I have been a volunteer for the past 3½ years. During that time, we have had two Bald Eagles in rehab. Both were non-releasable. One went to Tracy Aviary in Salt Lake City, Utah and the other went to Dollywood in Tennessee. We had one rescue where the eagle was so severely damaged that it had to be euthanized. But, now we have “Lady Eagle” who is a releasable Bald Eagle in rehab and is ready for conditioning. I received a phone call from Barbara Hathaway asking if I wanted to “fly” an Eagle. At first I was a little hesitant because of the size of the bird and I didn’t know if I had the strength to do it, but I thought “Why not? Give it a try!”
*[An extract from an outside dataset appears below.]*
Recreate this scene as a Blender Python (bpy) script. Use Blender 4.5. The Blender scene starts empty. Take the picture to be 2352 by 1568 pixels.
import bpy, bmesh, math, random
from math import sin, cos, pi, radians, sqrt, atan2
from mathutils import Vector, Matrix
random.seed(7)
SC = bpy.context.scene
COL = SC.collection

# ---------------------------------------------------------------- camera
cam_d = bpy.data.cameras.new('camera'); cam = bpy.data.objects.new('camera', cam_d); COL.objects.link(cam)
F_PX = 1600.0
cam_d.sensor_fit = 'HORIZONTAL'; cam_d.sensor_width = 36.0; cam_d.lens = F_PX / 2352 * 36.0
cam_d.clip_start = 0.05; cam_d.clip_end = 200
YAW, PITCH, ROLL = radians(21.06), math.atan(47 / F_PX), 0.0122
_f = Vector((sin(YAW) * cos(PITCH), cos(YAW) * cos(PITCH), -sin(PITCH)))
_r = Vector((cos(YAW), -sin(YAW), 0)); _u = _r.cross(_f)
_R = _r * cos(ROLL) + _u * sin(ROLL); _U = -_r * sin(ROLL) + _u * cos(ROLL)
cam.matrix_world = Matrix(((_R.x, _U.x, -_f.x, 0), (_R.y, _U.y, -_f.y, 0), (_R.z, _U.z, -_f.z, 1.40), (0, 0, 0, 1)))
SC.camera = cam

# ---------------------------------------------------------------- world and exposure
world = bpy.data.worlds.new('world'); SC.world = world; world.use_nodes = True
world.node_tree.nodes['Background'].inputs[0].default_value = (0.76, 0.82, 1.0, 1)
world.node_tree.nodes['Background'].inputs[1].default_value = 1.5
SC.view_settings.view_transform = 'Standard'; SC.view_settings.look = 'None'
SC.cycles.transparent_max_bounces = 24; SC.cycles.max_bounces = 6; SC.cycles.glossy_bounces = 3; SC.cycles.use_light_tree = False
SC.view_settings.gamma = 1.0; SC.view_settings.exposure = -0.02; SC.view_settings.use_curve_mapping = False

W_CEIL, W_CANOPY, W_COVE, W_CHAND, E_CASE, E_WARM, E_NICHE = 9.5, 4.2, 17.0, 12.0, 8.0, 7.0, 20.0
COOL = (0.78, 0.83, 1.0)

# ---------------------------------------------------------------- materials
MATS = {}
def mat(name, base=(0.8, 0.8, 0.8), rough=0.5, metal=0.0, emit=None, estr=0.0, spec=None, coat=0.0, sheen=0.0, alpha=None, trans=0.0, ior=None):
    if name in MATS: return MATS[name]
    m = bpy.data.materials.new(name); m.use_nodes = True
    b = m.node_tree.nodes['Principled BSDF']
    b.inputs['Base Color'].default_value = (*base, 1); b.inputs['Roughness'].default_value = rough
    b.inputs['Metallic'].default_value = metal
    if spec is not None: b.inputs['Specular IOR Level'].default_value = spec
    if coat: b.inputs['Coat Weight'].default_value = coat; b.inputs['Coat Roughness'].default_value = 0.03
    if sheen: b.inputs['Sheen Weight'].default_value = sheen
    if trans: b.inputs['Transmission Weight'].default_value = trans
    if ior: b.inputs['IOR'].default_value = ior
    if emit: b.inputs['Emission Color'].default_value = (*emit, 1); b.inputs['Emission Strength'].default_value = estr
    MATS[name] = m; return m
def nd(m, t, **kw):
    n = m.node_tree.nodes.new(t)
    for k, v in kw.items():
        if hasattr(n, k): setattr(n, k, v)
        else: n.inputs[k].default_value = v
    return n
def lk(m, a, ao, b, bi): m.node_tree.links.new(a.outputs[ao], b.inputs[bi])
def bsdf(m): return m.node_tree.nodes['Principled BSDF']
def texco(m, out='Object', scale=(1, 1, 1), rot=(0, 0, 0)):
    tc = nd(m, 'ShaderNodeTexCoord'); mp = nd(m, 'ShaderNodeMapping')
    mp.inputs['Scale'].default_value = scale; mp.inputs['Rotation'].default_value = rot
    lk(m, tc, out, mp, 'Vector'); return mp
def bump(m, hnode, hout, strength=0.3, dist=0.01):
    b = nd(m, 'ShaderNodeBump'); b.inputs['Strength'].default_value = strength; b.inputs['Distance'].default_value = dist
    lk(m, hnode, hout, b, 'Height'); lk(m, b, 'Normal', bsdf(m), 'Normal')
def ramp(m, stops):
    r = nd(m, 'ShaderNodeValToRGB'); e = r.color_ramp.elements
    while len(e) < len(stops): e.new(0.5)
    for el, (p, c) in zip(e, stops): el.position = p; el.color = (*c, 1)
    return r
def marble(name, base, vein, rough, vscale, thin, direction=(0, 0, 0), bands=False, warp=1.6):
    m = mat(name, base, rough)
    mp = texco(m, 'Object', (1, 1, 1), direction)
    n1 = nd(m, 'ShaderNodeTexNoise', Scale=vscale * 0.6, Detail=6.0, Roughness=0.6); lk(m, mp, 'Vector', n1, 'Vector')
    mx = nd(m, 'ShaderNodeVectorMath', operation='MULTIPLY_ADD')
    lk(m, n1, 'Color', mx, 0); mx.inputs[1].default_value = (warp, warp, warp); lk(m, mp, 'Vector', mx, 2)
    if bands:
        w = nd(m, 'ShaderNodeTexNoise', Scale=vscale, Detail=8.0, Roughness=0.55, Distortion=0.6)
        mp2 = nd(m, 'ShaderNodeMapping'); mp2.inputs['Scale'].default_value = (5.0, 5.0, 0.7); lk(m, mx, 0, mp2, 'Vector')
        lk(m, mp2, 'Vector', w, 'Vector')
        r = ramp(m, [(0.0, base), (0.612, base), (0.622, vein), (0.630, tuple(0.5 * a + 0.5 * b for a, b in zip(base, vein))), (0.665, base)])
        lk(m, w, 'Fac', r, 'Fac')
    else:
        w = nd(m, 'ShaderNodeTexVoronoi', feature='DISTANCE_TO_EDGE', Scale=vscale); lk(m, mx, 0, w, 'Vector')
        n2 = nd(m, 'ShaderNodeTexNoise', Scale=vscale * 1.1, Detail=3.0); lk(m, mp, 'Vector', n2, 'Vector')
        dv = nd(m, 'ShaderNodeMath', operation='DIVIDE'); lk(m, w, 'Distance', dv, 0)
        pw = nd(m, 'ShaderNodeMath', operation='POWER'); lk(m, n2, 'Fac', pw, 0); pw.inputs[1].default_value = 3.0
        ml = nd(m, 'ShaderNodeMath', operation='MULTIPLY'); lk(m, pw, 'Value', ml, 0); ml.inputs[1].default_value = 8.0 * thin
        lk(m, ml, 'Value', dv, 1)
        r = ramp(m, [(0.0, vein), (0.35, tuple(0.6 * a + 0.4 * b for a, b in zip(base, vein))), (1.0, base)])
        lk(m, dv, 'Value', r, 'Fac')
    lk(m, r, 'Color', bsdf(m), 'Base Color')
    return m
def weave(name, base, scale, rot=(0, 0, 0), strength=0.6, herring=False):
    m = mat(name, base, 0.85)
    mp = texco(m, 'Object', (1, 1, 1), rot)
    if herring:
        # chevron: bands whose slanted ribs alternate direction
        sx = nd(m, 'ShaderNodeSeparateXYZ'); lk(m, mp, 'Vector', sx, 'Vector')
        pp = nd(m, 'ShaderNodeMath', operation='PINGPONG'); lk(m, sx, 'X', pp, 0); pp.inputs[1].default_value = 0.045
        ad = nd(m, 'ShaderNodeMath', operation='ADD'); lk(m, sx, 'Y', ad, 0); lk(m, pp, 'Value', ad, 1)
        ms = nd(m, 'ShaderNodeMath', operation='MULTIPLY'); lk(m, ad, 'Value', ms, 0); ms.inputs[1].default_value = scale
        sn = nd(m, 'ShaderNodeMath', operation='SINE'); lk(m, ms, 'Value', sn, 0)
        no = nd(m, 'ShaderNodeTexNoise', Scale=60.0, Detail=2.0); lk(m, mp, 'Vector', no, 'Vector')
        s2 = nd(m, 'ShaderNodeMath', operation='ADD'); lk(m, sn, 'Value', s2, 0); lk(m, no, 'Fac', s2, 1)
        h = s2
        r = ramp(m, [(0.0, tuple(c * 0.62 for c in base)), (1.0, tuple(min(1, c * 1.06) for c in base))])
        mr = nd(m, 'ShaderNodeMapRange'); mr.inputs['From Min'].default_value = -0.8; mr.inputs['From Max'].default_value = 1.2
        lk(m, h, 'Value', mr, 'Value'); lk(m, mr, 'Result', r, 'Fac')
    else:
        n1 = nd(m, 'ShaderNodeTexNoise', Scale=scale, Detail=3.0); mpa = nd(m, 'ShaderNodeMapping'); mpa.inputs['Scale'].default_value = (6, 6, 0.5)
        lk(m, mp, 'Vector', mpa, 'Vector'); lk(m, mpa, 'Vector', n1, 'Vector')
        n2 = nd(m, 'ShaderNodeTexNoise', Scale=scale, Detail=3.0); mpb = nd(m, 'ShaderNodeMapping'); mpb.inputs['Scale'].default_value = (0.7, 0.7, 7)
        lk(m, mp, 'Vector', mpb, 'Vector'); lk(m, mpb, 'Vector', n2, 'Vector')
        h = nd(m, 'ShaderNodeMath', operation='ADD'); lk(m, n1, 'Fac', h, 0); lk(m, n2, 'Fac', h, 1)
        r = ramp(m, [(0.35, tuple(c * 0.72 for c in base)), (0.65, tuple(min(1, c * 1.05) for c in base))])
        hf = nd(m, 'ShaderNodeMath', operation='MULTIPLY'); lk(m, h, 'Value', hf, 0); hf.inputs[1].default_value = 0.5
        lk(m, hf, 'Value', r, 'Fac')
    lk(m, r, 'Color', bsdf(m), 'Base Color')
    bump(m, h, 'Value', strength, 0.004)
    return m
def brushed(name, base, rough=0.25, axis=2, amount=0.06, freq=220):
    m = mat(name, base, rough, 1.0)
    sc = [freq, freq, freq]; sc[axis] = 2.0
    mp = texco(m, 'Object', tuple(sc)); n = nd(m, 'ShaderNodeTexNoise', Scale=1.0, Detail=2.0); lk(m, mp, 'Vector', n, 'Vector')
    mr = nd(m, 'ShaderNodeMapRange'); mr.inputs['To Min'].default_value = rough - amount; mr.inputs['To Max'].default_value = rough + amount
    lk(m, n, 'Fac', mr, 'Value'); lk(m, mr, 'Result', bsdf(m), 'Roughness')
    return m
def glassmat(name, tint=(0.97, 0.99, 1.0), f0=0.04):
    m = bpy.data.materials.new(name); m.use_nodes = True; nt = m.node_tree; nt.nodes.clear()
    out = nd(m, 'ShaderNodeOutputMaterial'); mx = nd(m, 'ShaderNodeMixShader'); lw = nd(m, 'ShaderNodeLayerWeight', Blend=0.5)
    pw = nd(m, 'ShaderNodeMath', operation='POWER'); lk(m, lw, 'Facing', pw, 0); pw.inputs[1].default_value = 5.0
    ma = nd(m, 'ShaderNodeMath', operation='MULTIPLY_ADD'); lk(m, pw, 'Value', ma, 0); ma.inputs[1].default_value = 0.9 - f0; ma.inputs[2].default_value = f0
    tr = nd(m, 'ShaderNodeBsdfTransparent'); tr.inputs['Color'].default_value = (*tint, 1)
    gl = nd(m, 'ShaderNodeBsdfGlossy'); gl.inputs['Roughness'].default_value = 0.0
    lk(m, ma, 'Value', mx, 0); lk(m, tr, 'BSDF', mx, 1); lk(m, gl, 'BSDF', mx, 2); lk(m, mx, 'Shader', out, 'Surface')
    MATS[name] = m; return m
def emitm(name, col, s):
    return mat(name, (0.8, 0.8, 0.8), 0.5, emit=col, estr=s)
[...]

So, on an unseasonably warm December afternoon the team assembled. For many of us, this was our first opportunity to handle an eagle. Our veterinarian, Dr. Pat, gave us some instructions before we began: #1 When retrieving the bird, always take a second person with you to help fold in the wings. #2 Lift the bird by the jesses higher than you normally would. The wingspan on an eagle is longer and you want to keep the wings from hitting the ground and possibly getting injured.  #3 If you can’t launch the eagle by throwing it in the air, place it on the ground. It can take off by itself.

There were quite a few of us that day so we worked out a lineup to handle the bird. Until it was our turn, we either helped braking or laying the line. Finally, it was my turn. I put on the “eagle gloves” which come up nearly to your armpits. I had no problem lifting the bird up from the ground and securing the wing closest to me. Ted Geers folded in the other wing (I see why a second person is needed!) and I had her secured. We walked back to the starting point.  My first toss was my best because my arms weren’t tired yet. Everybody gave me a “thumbs up”. That made me happy. I found that retrieving doesn’t take as much strength as launching the bird. After my third throw, my arms were exhausted and I passed my turn on to the next person. On the second round, I flew her twice. The team flew her a total of 40 times. She still wasn’t winded and could have flown more, but the humans had had enough.

When we creance fly a bird, we are helping the bird to regain its strength so that eventually it will be able to be returned to the wild. It is a very satisfying and fun thing to do. This particular session was also meaningful to me for another reason. I wasn’t sure that I was up to the task, but I found that I not only met the challenge, I was able to do a decent job of it. That was a great feeling!

The picture included with this missive is of me holding “Lady Eagle”. The picture is great because you get a true sense of scale. I’m 5’7” and the bird goes from my shoulders to my knees. Isn’t she magnificent?